_DATASET EXTRACT:_
+---+

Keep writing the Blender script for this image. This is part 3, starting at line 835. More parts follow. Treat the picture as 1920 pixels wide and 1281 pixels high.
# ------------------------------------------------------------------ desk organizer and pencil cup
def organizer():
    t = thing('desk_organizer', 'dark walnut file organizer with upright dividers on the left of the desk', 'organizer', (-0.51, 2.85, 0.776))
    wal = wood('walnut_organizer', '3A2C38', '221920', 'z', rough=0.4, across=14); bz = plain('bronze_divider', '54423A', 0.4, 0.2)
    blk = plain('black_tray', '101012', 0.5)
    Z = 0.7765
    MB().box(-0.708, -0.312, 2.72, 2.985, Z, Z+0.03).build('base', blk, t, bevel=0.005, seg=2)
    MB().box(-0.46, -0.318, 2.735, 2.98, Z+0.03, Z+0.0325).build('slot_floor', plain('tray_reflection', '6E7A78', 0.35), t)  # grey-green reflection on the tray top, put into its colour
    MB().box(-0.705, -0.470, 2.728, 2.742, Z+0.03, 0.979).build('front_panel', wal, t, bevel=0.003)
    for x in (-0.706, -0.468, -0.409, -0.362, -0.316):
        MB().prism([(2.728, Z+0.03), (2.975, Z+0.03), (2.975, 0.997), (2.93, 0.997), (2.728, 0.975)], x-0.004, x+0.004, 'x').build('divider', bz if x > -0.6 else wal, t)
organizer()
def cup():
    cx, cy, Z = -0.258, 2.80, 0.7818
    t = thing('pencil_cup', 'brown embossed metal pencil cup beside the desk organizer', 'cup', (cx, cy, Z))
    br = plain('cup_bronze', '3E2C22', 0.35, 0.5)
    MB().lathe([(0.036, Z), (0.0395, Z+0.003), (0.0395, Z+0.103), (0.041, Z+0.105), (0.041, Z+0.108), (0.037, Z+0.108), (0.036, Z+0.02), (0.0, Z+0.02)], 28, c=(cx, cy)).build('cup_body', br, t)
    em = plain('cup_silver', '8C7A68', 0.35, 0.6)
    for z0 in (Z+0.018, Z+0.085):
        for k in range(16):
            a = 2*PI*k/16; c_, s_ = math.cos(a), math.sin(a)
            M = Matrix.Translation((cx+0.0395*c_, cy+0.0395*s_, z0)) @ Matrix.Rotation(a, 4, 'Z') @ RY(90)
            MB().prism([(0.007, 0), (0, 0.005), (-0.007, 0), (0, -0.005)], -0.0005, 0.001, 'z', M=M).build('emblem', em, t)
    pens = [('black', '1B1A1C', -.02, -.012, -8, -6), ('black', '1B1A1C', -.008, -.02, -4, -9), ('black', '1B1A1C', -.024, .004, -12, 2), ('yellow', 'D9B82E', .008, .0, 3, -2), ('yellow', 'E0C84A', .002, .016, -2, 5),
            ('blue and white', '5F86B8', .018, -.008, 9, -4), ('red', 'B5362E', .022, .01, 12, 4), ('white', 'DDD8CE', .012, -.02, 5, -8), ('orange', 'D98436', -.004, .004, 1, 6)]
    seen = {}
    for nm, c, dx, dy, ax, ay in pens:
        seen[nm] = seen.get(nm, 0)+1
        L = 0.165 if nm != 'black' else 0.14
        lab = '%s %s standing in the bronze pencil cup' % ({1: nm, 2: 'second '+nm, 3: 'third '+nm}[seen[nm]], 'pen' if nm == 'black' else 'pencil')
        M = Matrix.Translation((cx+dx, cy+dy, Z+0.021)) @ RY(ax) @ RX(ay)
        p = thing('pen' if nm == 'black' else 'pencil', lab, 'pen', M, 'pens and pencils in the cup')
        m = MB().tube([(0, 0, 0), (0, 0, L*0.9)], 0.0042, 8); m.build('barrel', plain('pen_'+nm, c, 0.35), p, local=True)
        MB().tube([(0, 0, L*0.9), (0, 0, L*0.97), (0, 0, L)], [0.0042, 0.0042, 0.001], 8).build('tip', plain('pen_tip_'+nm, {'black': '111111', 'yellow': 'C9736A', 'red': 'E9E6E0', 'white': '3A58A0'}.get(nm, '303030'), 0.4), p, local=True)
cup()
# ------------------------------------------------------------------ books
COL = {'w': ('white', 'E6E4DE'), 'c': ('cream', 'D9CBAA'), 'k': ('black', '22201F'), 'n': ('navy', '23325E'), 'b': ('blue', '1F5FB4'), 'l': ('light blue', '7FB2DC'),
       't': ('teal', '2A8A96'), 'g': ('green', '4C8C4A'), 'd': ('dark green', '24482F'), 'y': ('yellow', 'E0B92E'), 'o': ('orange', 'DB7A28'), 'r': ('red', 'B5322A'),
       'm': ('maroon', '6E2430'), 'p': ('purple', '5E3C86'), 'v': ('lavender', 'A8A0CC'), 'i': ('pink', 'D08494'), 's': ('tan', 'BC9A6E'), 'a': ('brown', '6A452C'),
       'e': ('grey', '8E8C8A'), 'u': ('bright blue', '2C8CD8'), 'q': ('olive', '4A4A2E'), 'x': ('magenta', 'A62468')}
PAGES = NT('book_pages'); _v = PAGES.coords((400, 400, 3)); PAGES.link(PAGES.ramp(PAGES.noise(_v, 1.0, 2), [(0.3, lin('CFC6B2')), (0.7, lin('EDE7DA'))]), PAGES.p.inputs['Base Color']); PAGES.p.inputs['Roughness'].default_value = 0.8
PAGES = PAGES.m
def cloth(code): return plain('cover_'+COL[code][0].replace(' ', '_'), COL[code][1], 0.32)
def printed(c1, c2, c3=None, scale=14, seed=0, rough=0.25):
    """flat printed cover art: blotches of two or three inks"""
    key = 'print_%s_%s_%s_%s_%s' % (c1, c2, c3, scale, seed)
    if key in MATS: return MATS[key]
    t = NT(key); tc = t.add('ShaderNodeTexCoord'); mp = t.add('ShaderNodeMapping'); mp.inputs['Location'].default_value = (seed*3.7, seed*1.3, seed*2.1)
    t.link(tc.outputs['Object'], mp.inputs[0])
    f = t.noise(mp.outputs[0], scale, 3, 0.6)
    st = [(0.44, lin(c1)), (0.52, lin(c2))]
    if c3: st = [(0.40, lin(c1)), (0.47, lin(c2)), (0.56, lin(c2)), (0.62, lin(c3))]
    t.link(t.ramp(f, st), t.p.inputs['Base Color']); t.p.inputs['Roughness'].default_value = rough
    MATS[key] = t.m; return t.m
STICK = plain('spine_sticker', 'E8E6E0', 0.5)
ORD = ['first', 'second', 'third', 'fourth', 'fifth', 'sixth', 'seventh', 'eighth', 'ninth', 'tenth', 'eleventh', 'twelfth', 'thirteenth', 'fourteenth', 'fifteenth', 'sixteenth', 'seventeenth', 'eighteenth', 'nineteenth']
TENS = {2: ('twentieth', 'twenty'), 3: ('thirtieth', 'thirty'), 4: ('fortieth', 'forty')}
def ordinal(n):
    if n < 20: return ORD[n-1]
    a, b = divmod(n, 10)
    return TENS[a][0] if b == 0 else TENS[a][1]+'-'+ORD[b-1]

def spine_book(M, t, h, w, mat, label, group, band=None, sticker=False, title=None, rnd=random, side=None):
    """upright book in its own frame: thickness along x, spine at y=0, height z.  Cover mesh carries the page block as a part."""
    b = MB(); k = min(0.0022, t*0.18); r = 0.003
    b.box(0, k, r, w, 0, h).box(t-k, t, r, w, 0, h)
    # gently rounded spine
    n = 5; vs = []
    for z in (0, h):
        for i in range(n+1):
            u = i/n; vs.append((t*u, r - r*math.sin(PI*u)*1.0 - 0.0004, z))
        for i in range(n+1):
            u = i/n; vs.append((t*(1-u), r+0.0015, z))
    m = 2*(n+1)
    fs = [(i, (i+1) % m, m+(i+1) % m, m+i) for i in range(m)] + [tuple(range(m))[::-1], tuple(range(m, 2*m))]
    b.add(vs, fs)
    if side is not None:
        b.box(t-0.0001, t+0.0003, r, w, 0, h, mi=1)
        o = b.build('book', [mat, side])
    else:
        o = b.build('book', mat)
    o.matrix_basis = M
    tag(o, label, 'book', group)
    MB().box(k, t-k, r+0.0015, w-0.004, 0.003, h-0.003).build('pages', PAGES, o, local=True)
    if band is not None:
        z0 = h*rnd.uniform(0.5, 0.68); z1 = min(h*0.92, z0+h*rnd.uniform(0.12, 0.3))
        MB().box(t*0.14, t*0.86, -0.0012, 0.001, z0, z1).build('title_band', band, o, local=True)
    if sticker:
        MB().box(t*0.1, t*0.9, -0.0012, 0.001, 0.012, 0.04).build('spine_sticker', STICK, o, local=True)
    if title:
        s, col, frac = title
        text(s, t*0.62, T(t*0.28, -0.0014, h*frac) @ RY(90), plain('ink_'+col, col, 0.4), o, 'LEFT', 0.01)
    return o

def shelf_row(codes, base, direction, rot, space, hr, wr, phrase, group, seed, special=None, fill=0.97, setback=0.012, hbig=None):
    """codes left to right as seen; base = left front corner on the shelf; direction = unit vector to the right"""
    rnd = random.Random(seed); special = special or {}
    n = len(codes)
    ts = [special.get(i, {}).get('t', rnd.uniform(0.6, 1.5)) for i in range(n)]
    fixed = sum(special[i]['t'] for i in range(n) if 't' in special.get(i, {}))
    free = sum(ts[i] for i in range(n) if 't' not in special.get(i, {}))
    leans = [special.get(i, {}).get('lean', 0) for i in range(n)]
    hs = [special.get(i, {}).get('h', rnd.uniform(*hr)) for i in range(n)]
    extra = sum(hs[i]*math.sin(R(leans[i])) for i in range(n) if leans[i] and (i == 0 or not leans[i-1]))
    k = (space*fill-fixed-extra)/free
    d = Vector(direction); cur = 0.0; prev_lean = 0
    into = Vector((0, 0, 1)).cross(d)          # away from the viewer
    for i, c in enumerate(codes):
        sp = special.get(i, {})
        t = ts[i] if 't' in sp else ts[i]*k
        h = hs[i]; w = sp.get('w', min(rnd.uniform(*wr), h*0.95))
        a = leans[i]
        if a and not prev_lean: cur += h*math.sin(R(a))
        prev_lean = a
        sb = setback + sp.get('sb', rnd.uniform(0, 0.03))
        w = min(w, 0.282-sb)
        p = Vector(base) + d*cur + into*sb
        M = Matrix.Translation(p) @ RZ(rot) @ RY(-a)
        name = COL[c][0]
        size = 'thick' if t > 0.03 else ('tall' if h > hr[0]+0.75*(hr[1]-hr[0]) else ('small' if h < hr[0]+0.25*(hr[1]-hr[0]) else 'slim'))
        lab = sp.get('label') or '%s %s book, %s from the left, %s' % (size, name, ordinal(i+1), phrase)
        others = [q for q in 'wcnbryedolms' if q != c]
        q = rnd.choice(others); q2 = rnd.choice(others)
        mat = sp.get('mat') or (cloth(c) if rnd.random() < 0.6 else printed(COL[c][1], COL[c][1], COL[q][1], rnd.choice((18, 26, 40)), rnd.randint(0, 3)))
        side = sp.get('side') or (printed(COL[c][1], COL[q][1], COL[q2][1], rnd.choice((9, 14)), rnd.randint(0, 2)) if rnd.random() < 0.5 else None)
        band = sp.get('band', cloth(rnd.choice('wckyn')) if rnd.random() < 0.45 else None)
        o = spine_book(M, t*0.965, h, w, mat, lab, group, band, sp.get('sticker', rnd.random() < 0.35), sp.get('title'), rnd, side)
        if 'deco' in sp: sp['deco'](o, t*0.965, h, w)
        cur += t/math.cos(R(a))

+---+

_TASK GOAL:_ Using the listing above, pull out all lines that hold the word "part".

_FULL SOLUTION:_
Keep writing the Blender script for this image. This is part 3, starting at line 835. More parts follow. Treat the picture as 1920 pixels wide and 1281 pixels high.
    """upright book in its own frame: thickness along x, spine at y=0, height z.  Cover mesh carries the page block as a part."""